By Siobhan O’Leary
Executives at Bertelsmann’s Gutersloh headquarters were recently hit with diminished bonuses (as much as 50% lower in some cases) and salary cuts. Now, the pay cuts are affecting other employees at Gutersloh, says Buchmarkt. They will not be seeing the 2.5% pay scale increase that was planned for this month, and employees being paid over and above the standard pay grades will have their salaries reduced by 4%.
The Frankfurter Allgemeine Zeitung has provided some hard figures from the blog webevangelisten.de concerning German-language Twitter use: In June, the number of active German language users jumped by 34% to 105,000. The number of German accounts registered, active or not, is around 125,000 and 10% of all German accounts produce 61% of all Tweets, reports Buchreport. According to Nielsen, as of May, around 1.4 million people in Germany had visited Twitter.com.

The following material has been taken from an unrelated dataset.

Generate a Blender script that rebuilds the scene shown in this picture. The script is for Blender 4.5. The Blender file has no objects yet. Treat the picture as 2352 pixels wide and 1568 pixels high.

Rowohlt and Random House Germany are betting on the fact that bigger is still better, initiating new ad campaigns on some of the 200,000 oversized 9 sq.-m. billboards in Germany. Buchreport.de reports that Random House plans to feature one new title each month (paperbacks by bestselling authors and/or thrillers) from September to April on billboards in big city subway stations and near large bookstores. Recently, the publisher Goldmann attempted to take this traditionally stationary medium to the mobile masses by offering a free reading sample to anyone who photographed their billboard with a cell phone and sent it in as a text message.